- [WORK REQUIRED]: Line by line, repeat the data below exactly, beginning at the first line and ending at the line with "p.bm.faces.new(vs[:3]); p.bm.faces.new((vs[1],vs[2],vs[3]))". Omit pictures.

- [PROVIDED DATA]:
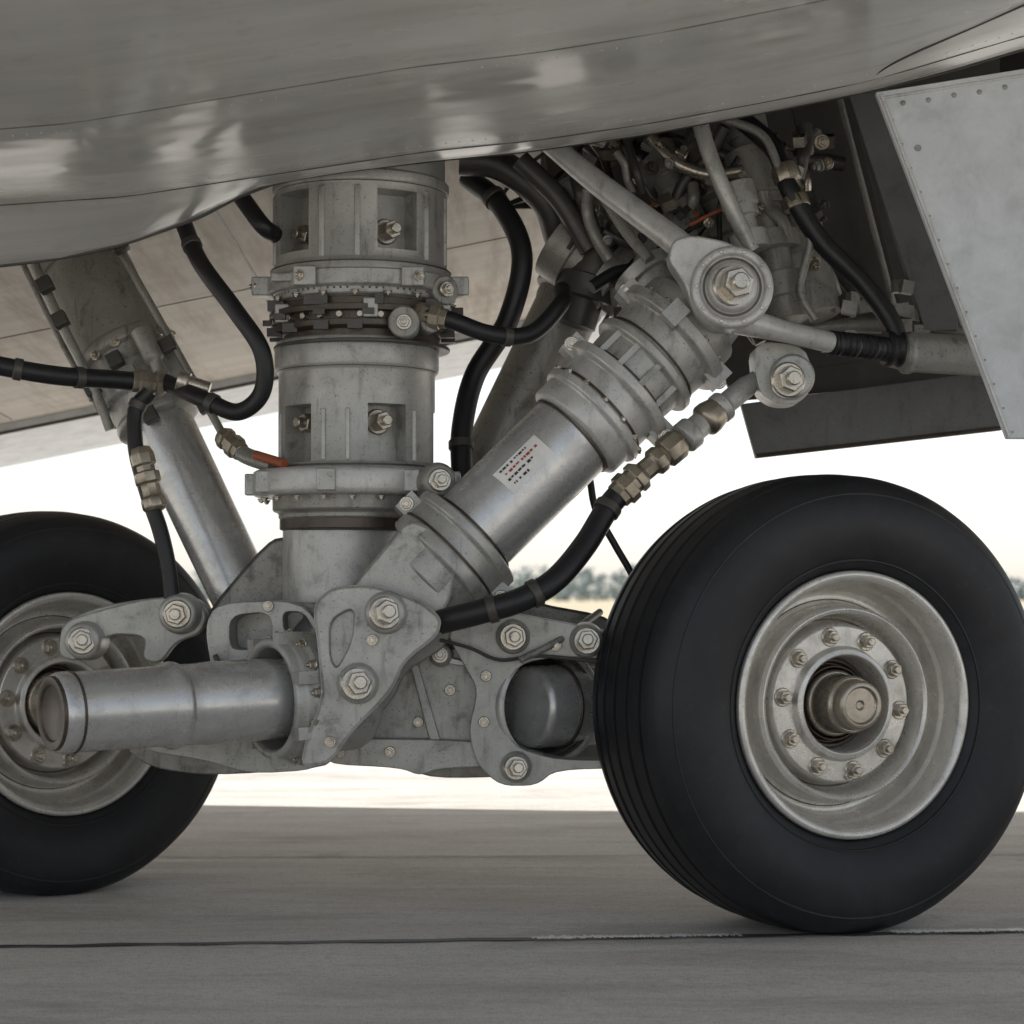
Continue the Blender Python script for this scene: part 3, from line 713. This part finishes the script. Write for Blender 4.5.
p=Part('tree_line',None,'leaf'); rn=random.Random(11)
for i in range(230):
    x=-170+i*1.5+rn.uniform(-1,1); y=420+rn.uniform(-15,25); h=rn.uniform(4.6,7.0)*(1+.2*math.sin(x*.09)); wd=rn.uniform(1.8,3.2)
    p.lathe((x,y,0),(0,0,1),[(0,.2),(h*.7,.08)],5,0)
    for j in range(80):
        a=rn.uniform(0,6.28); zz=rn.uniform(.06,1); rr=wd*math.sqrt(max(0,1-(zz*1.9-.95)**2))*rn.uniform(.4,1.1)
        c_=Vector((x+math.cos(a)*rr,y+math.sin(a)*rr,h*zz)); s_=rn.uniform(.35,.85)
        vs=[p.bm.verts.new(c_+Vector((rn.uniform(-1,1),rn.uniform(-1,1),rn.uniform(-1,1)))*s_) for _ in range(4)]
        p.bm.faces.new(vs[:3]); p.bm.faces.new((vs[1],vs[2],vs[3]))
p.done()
# ---------------------------------------------------------------- light, world, camera
sun_el=55; sun_az=8
w=bpy.data.worlds.new('World'); sc.world=w; w.use_nodes=True; nt=w.node_tree; bg=nt.nodes['Background']
sky=nt.nodes.new('ShaderNodeTexSky'); sky.sky_type='NISHITA'; sky.sun_disc=False
sky.sun_elevation=math.radians(sun_el); sky.sun_rotation=math.radians(sun_az); sky.dust_density=1.2; sky.air_density=1.0; sky.ozone_density=1
hs=nt.nodes.new('ShaderNodeHueSaturation'); hs.inputs['Saturation'].default_value=.38
nt.links.new(sky.outputs[0],hs.inputs['Color']); nt.links.new(hs.outputs[0],bg.inputs['Color']); bg.inputs['Strength'].default_value=.15
l=bpy.data.lights.new('sun','SUN'); l.energy=5; l.angle=math.radians(.5); l.color=(1,.98,.95)
lo=bpy.data.objects.new('sun',l); sc.collection.objects.link(lo)
dirn=Vector((math.sin(math.radians(sun_az))*math.cos(math.radians(sun_el)),math.cos(math.radians(sun_az))*math.cos(math.radians(sun_el)),math.sin(math.radians(sun_el))))
lo.rotation_euler=(-dirn).to_track_quat('-Z','Y').to_euler()
cam=bpy.data.cameras.new('camera'); co=bpy.data.objects.new('camera',cam); sc.collection.objects.link(co); sc.camera=co
co.location=(0,CY,CZ); co.rotation_euler=(math.radians(90),0,0); cam.sensor_width=36; cam.lens=36*F/1024; cam.shift_y=(HV-512)/1024
cam.clip_end=8000; cam.clip_start=.05; cam.dof.use_dof=True; cam.dof.focus_distance=5.3; cam.dof.aperture_fstop=4.2
sc.view_settings.view_transform='Standard'; sc.view_settings.look='None'; sc.view_settings.exposure=0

- [EXERCISE ANSWER]:
Continue the Blender Python script for this scene: part 3, from line 713. This part finishes the script. Write for Blender 4.5.
p=Part('tree_line',None,'leaf'); rn=random.Random(11)
for i in range(230):
    x=-170+i*1.5+rn.uniform(-1,1); y=420+rn.uniform(-15,25); h=rn.uniform(4.6,7.0)*(1+.2*math.sin(x*.09)); wd=rn.uniform(1.8,3.2)
    p.lathe((x,y,0),(0,0,1),[(0,.2),(h*.7,.08)],5,0)
    for j in range(80):
        a=rn.uniform(0,6.28); zz=rn.uniform(.06,1); rr=wd*math.sqrt(max(0,1-(zz*1.9-.95)**2))*rn.uniform(.4,1.1)
        c_=Vector((x+math.cos(a)*rr,y+math.sin(a)*rr,h*zz)); s_=rn.uniform(.35,.85)
        vs=[p.bm.verts.new(c_+Vector((rn.uniform(-1,1),rn.uniform(-1,1),rn.uniform(-1,1)))*s_) for _ in range(4)]
        p.bm.faces.new(vs[:3]); p.bm.faces.new((vs[1],vs[2],vs[3]))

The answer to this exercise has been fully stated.